> [Set exercise]: Restate word for word the lines that begin the listing and end with the line holding "q.z+.014, 'steel', .002); b.build('door_stay', cab)".

..............................

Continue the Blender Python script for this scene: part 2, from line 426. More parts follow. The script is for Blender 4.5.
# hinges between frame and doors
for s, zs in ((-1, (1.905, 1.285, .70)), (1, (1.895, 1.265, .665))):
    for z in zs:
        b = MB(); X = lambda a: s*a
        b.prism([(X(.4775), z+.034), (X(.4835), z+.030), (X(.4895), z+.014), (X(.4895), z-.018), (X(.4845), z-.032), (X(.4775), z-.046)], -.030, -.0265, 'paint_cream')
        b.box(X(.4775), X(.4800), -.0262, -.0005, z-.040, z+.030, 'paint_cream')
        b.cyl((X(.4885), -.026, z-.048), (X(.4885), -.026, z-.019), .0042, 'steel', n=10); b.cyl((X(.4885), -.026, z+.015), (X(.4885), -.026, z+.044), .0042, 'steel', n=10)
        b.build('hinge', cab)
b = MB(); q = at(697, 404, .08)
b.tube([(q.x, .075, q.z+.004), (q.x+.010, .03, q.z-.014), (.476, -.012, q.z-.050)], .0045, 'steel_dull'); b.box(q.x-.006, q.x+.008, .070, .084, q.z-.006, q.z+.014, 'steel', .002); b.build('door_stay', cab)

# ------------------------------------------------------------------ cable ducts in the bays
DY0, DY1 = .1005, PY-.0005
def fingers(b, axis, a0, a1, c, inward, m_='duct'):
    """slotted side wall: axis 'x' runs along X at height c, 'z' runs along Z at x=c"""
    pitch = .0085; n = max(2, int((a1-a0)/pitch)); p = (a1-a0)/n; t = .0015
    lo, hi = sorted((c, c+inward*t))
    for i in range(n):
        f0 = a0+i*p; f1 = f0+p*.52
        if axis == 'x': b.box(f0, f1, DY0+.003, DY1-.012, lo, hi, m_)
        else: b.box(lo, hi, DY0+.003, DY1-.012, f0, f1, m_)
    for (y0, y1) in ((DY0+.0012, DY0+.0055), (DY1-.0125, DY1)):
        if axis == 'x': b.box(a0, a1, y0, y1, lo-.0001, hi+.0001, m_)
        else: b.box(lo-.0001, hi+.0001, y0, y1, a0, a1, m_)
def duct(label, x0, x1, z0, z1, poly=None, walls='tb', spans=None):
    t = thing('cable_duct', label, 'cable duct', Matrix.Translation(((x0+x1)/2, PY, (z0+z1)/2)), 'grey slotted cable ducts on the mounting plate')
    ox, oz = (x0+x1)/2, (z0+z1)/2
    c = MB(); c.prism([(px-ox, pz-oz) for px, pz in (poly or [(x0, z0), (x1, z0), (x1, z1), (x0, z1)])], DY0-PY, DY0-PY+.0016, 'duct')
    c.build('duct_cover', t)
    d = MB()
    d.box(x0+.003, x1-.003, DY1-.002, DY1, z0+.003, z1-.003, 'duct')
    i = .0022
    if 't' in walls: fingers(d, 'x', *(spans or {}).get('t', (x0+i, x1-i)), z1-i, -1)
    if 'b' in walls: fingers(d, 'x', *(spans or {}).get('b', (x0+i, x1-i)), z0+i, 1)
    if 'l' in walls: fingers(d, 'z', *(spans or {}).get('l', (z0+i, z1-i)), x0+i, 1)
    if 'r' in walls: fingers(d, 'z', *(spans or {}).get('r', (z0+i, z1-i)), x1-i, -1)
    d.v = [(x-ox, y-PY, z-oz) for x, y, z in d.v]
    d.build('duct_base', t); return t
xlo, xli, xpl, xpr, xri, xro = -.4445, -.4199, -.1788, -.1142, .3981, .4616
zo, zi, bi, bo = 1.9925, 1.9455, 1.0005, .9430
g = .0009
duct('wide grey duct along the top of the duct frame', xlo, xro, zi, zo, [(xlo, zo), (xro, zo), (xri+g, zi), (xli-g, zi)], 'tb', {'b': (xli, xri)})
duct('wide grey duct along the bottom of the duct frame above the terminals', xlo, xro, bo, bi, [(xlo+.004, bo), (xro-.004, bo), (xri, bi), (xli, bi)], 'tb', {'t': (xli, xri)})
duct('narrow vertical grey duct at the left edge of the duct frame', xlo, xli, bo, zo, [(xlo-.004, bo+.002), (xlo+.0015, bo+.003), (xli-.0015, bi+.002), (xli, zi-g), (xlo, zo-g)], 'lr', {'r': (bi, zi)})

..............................

> [Solution]:
Continue the Blender Python script for this scene: part 2, from line 426. More parts follow. The script is for Blender 4.5.
# hinges between frame and doors
for s, zs in ((-1, (1.905, 1.285, .70)), (1, (1.895, 1.265, .665))):
    for z in zs:
        b = MB(); X = lambda a: s*a
        b.prism([(X(.4775), z+.034), (X(.4835), z+.030), (X(.4895), z+.014), (X(.4895), z-.018), (X(.4845), z-.032), (X(.4775), z-.046)], -.030, -.0265, 'paint_cream')
        b.box(X(.4775), X(.4800), -.0262, -.0005, z-.040, z+.030, 'paint_cream')
        b.cyl((X(.4885), -.026, z-.048), (X(.4885), -.026, z-.019), .0042, 'steel', n=10); b.cyl((X(.4885), -.026, z+.015), (X(.4885), -.026, z+.044), .0042, 'steel', n=10)
        b.build('hinge', cab)
b = MB(); q = at(697, 404, .08)
b.tube([(q.x, .075, q.z+.004), (q.x+.010, .03, q.z-.014), (.476, -.012, q.z-.050)], .0045, 'steel_dull'); b.box(q.x-.006, q.x+.008, .070, .084, q.z-.006, q.z+.014, 'steel', .002); b.build('door_stay', cab)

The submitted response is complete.